Las Vegas Sun

May 4, 2024

Rescue Mission’s driving force, Compton, to retire next month

The Rev. Ed Compton is retiring.

Compton, who helped change how the public perceives the homeless through 29 years of operating the Las Vegas Rescue Mission, has announced he will retire Nov. 11.

Compton and his wife, Beatrice, who ran the women's program at the church and shelter at 480 W. Bonanza Road, said they want to spend more time with their grandchildren and traveling the country.

"I'm 77 years old -- it is just time to step down," said Compton, who last year took emeritus status so that his hand-picked successor, the Rev. David Blacksmith, a one-time homeless fugitive whose life was turned around at the Rescue Mission, could get the feel of running the place.
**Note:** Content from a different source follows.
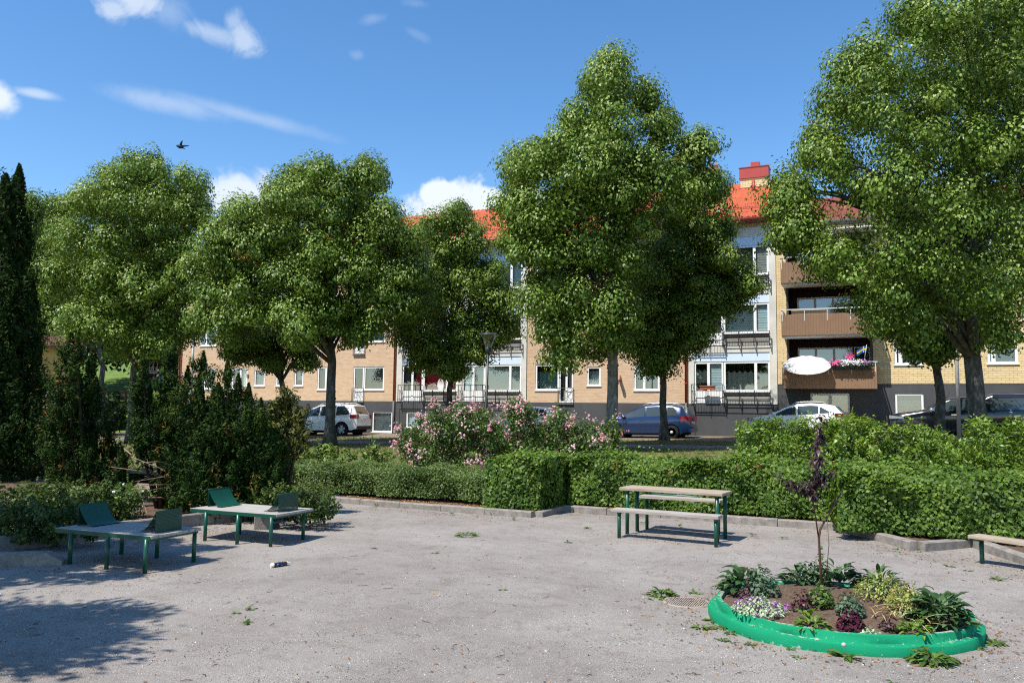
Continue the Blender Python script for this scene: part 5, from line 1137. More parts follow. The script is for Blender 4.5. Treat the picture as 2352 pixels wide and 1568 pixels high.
for h in holes_:
    if h[1] < 2.2 and h[3] < 5: window(t, *h, splits=((h[0]+h[1])/2,), cover=[('dark', 0, 1), ('blind', 0, 1)], y=0)
white = _w
r_ = MB(); r_.prism([(-.5, 5.9), (4, 8.6), (8.5, 5.9), (8.5, 6.1), (4, 8.85), (-.5, 6.1)], 'x', -7.4, 1.7); r_.build('roof', mat('brown_roof', (.12, .06, .045), .8, .2, 0, .2, 4), t)
# red cottage
p = at(362, 895, 82); z = hill_z(p)-.4; t = thing('red_cottage', 'small red wooden cottage with white window trim on the far slope', 'house', (p[0], p[1], z), math.radians(52))
cm = mat('falu_red_boards', (.20, .020, .022), .8, .15, 0, .15, 3); hs_ = [(-.9, -.1, .7, 1.9), (.7, 1.5, .7, 1.9)]
w_ = MB(); wall_grid(w_, -1.6, 2, 0, 2.5, hs_, 0, .1); w_.box(-1.6, 2, .4, 4, 0, 2.45); w_.build('wall', [cm, white], t)
for h in hs_: window(t, *h, splits=((h[0]+h[1])/2,), y=-.03)
r_ = MB(); r_.prism([(-.3, 2.4), (2, 3.6), (4.3, 2.4), (4.3, 2.6), (2, 3.8), (-.3, 2.6)], 'x', -1.9, 2.3); r_.build('roof', MATS['dark_red_tiles'], t)
# picket fence at the foot of the slope
a = at(235, 915, 66); b = at(318, 915, 66); fz0 = hill_z(a); t = thing('picket_fence', 'dark picket fence at the foot of the green slope', 'fence', (a[0], a[1], fz0)); m = MB(); n = 30; r2_ = MB()
for i in range(n):
    q = a+(b-a)*i/(n-1)-a; hz_ = hill_z(a+q)-fz0; m.box(q[0]-.035, q[0]+.035, q[1]-.012, q[1]+.012, hz_-.1, hz_+.95)
    if i % 6 == 0: r2_.box(q[0]-.05, q[0]+.05, q[1]+.05, q[1]+.15, hz_-.2, hz_+.9)
m.build('picket', mat('dark_fence_wood', (.03, .025, .02), .8, .2), t)
r2_.tube([(0, .03, .3), tuple((b-a)[:2]+np.array([0, .03]))+(hill_z(b)-fz0+.3,)], .035, 4); r2_.tube([(0, .03, .75), tuple((b-a)[:2]+np.array([0, .03]))+(hill_z(b)-fz0+.75,)], .035, 4); r2_.build('rail', MATS['dark_fence_wood'], t)
# blue traffic sign
p = at(376, 905, 40); z = ground_z(p); h = float(at(376, 873, 40)[2])-z; t = thing('traffic_sign', 'small blue road sign on a grey post behind the yews', 'sign', (p[0], p[1], z)); m = MB(); m.tube([(0, 0, 0), (0, 0, h+.3)], .03, 8); m.build('post', MATS['blue_grey_steel'], t)
m = MB(); m.lathe([(0, -.06), (.32, -.06), (.32, -.04), (0, -.04)], 24, (0, 0, h), 0, 'y'); m.build('sign_plate', mat('sign_blue', (.02, .10, .45), .4, .4), t); m = MB(); m.box(-.05, .05, -.07, -.062, h-.18, h+.14); m.add([(-.14, -.066, h+.08), (.14, -.066, h+.08), (0, -.066, h+.24)], [(0, 1, 2)]); m.build('sign_arrow', white, t)
# satellite dish, flower boxes, pinwheel, flag on the balconies
p = on_d(1313*.2929+632, 1, -.4); dp = on_d((1100+1310/1.96)*.5742, (1200+665/1.96)*.5742, -.45); t = thing('satellite_dish', 'small white satellite dish below the red curtained window', 'satellite dish', dp); m = MB(); m.lathe([(0, .0), (.18, -.03), (.33, -.1), (.34, -.1), (.18, -.02), (0, .015)], 24, (0, 0, 0), 0, 'y'); m.build('dish', mat('dish_white', (.70, .70, .68), .4, .3), t); m = MB(); m.tube([(0, 0, -.3), (0, -.42, -.05)], .012, 6); m.lathe([(0, -.05), (.03, -.04), (.03, .05), (0, .05)], 8, (0, -.42, -.05), 0, 'y'); m.tube([(0, 0, 0), (0, .2, -.2)], .02, 6); m.build('feed_arm', MATS['galvanised_rail'], t); t.rotation_euler = (0, 0, math.radians(-30))
p = on_d((2000+1628/1.96)*.5742, (1200+688/1.96)*.5742, -.36); m = MB(); m.prism([(-.10, .10), (-.075, -.08), (.075, -.08), (.10, .10)], 'x', -.34, .34); m.box(-.36, .36, -.12, .12, .07, .11)
tag(m.build('flower_box', mat('terracotta', (.46, .13, .06), .7, .2, 0, .1, 6), None, p), 'terracotta flower box hung on the iron balcony railing', 'flower box')
gp = leaf_mat('box_plant_leaf', (.02, .06, .012), (.05, .12, .03), (.14, .22, .06), .5, .3, .3)
for (zx, zy, lab, cols) in [(915, 520, 'left flower box with pink and white blooms on the brown balcony', ('pink', 'white')), (1065, 520, 'right flower box with white blooms on the brown balcony', ('white', 'mauve'))]:
    p = on_d((2900+zx/1.96)*.5742, (1200+zy/1.96)*.5742, -1.36); t = thing('balcony_flower_box', lab, 'flower box', p, 0, 'flower boxes on the brown balcony'); m = MB(); m.prism([(-.11, .03), (-.08, -.14), (.08, -.14), (.11, .03)], 'x', -.38, .38); m.build('box', blackm, t)
    lv = Leaves(); n = 320; C = np.stack([g.uniform(-.45, .45, n), g.normal(0, .09, n), g.uniform(-.05, .22, n)], 1); lv.add(C, rdir(n, g)+UP*.4, rdir(n, g), np.full(n, .07), np.full(n, .045), g.uniform(0, .8, n)); tag(lv.build('plants', [gp], t), kind='stuff')
    for ci, c in enumerate(cols):
        lv = Leaves(); n = 70 if c != 'mauve' else 16; cx = (-.2 if ci == 0 else .22); C = np.stack([cx+g.normal(0, .13, n), g.normal(-.07, .07, n), .16+g.normal(0, .06, n)], 1); lv.add(C, np.tile([0, -1, .5], (n, 1))+rdir(n, g)*.6, rdir(n, g), np.full(n, .07), np.full(n, .065), g.uniform(0, 1, n)); tag(lv.build('blossoms', [fl_m[c]], t), kind='stuff')
p = on_d((2900+982/1.96)*.5742, (1200+440/1.96)*.5742, -1.3); t = thing('pinwheel', 'pink toy pinwheel on a stick above the balcony flowers', 'pinwheel', p); m = MB()
for k in range(8):
    a = 2*math.pi*k/8; ca, sa = math.cos(a), math.sin(a); c2, s2 = math.cos(a+.55), math.sin(a+.55); r = .2
    m.add([(0, 0, 0), (r*ca, -.01, r*sa), (r*.95*math.cos(a+.28), -.07, r*.95*math.sin(a+.28)), (r*.55*c2, -.02, r*.55*s2)], [(0, 1, 2, 3)])
m.build('vane', mat('pinwheel_pink', (.75, .10, .32), .35, .4), t); m = MB(); m.tube([(0, .02, 0), (0, .02, -.45)], .008, 6); m.build('stick', white, t)
p = on_d((2900+1085/1.96)*.5742, (1200+385/1.96)*.5742, -1.0); t = thing('flag', 'small blue and yellow cross flag over the balcony rail', 'flag', p); m = MB(); m2 = MB(); n = 10
for (mm, rects) in ((m, [(0, .30, 0, 1.0)]), ):
    vv = []; q_ = []
    us = [0, .12, .27, .36, .52, .68, .84, 1.0]; vs_ = [0, .38, .62, 1.0]
    for u_ in us:
        for v_ in vs_: vv.append((.13-.40*u_, .03*math.sin(u_*6), -.11+.26*v_-.16*u_+.03*math.sin(u_*5)))
    for i in range(len(us)-1):
        for j in range(3): m.add([vv[i*4+j], vv[i*4+4+j], vv[i*4+5+j], vv[i*4+1+j]], [(0, 1, 2, 3)], 1 if (i == 2 or j == 1) else 0)
m.build('cloth', [mat('flag_blue', (.01, .10, .36), .7, .2), mat('flag_yellow', (.80, .56, .03), .7, .2)], t); m = MB(); m.tube([(.02, 0, -.5), (.14, 0, .2)], .008, 6); m.build('flagpole', white, t)
p = on_d(1818, 716, -1.12); m = MB(); m.box(0, 1.55, -.012, .012, -.22, .04); tag(m.build('canvas_screen', mat('beige_canvas', (.62, .47, .30), .8, .2, 0, .06, 3), None, (p[0]+.0, -1.14, p[2]+.02)), 'beige canvas screen behind the upper balcony rail', 'screen')
# ------------------------------------------------------------------ weathered timber
def wood_mat(name, a, b, c, axis=0):
    st = [6, 6, 6]; st[axis] = .35
    return ramp_mat(name, [(0.28, a), (0.5, b), (0.72, c)], 5.5, 9, .85, .4, .006, .15, None, None, 'Object', tuple(st))
wood_g = wood_mat('weathered_grey_planks', (.20, .185, .165), (.35, .325, .295), (.50, .47, .43))
wood_t = wood_mat('sun_bleached_planks', (.20, .155, .115), (.36, .285, .215), (.50, .42, .34)); wood_s = wood_mat('greyed_seat_planks', (.20, .17, .145), (.36, .32, .28), (.50, .455, .41))
# picnic table with its two benches (local frame: x along the seats)
def leg(mb_parent, x, y, h, r=.028, z0=-.03):
    m = MB(); m.tube([(x, y, z0), (x, y, h)], r, 12); return m.build('leg', green_m, mb_parent)
FL = on_z(1438, 1226); FR = on_z(1655, 1243); BL = on_z(1457, 1216); BR = on_z(1668, 1237)
Hh = lambda x, y, p: float(at(x, y, (np.asarray(p)-CAM)@_fh)[2])
ux = unit(((FR-FL)+(BR-BL))[None, :])[0]; rz_ = math.atan2(ux[1], ux[0]); uy = np.array([-ux[1], ux[0], 0])
Lt = float(np.linalg.norm(FR-FL)); HTB = Hh(1655, 1136, FR)
t = thing('picnic_table', 'narrow wooden picnic table top on green steel legs between two benches', 'table', FL, rz_)
Dw = float((BL-FL)@uy)*.5+float((BR-FR)@uy)*.5
m = MB(); w = (Dw+.12)/3
for i in range(3): m.bbox(-.09, Lt+.08, -.07+i*w+.003, -.07+(i+1)*w-.003, HTB-.005, HTB+.040, .004)
m.build('tabletop', wood_t, t)
for (x, y) in ((0.02, 0), (Lt-.02, 0), (.02, Dw), (Lt-.02, Dw)): leg(t, x, y, HTB-.005, .03)
m = MB()
for x in (.02, Lt-.02): m.box(x-.02, x+.02, -.03, Dw+.03, HTB-.03, HTB-.006)
m.build('crossbar', green_m, t)
b0 = on_z(1421, 1236); b1 = on_z(1647, 1256); HB = Hh(1647, 1191, b1); Lb = float(np.linalg.norm(b1-b0)); ub = unit((b1-b0)[None])[0]
t = thing('bench', 'front wooden bench of the picnic set, nearest the camera', 'bench', b0, math.atan2(ub[1], ub[0]))
m = MB(); 
for i in range(2): m.bbox(-.12, Lb+.03, -.04+i*.135, .09+i*.135, HB-.005, HB+.042, .004)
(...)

"I'm just going to kick back and enjoy things, confident in where we (the mission) have been, what we are doing now and hopefully where we are going in the future."

A farewell party is planned for 6 p.m. Nov. 11 at the Suncoast hotel-casino. The public is invited. Admission is free, but donations will be sought at the door to offset the cost.

Compton, a founding Rescue Mission board member from 1971-74, became director in 1975 of what was a rickety storefront church and has turned it into a tidy multibuilding complex that stretches over two city blocks.

"I think it (retirement) is great for Pastor Compton because he has worked extremely hard the last 25 years and deserves to enjoy life," said Blacksmith, who served as pastor for Baptist churches in California and Vermont for nine years before returning to the mission where he was assistant director of men's services from 1984-90.

"No doubt it will be a challenge for me to continue the work, but I am not intimidated -- I'm confident because of the foundation he has laid."

Blacksmith said Compton played a major role in changing how the public, city officials and the police look at Southern Nevada's homeless and their plight.

"The image used to be of a 55-year-old man with a beard and a bottle of alcohol in his hand, while today the homeless are seen as everything from young men who have seen the bottom fall out of their lives to victims of substance abuse to families," Blacksmith said. "Today 40 percent of the homeless are women and children."

Blacksmith said that given the changing face of the homeless population, he probably will encounter situations on a regular basis that Compton rarely faced.

"We are seeing homeless single fathers and their children on a monthly basis, where in the past, we may have had such a situation once a year," Blacksmith said. "This will present challenges because shelters have not been equipped for such situations."

City officials have in recent years taken a more proactive approach to addressing the problem, something Blacksmith credits to the diligent efforts of Compton and others like him.

"As a result of what Pastor Compton accomplished, today there is a good atmosphere to solve things," Blacksmith said. "City officials are more open, more receptive to us."

Eighteen years ago, Blacksmith was a 28-year-old homeless and destitute man running from Massachusetts authorities. He had embezzled money, stolen a car and driven to Las Vegas, where he lost the money gambling and failed in two attempts to kill himself before going to the Rescue Mission on Sept. 5, 1982, as a last resort.

Through Compton's guidance, Blacksmith surrendered to Metro Police on out-of-state warrants. He was released five days later when Massachusetts authorities declined to spend the money to extradite him.

Nevertheless, Blacksmith worked and repaid the $6,000 he stole, and studied to become a minister, serving first as pastor of the First Baptist Church of Sonoma, Calif., in the early 1990s, and then as pastor of the Northshire Baptist Fellowship Church of Manchester, Vt.

Compton, who was ordained a minister in 1955, retired from the the Environmental Protection Agency in 1983. Compton, who continued to work for the EPA while running the mission, received the agency's Gold Medal for Exceptional Service for his work during the Three Mile Island nuclear plant crisis.

In 1971 Compton and five other Las Vegans founded the Rescue Mission, which at the time sheltered about 860 people a month. Today the facility provides beds for that many people -- and more -- each week.

In 1982, utilizing a work force of homeless architects, designers and laborers, Compton built the homeless women and children's shelter -- the first of its kind in the area -- behind the original mission building.

Compton prided himself on the fact that he never forced poor people to attend one of his religious services as a requirement to receive a free meal.

"We don't shove Christianity down people's throats," Compton said in a Sept. 16, 1984, Sun story on the Rescue Mission. "My role is more as a counselor."

In the summer of 1999, Compton decided to slow down, calling Blacksmith to tell him he wanted David to be his successor. Blacksmith's wife, Sheryl, has taken over for Beatrice Compton as director of the Rescue Mission's women's division.

The Comptons will take up residency in Hemet, Calif., but say they plan to make frequent visits to Las Vegas.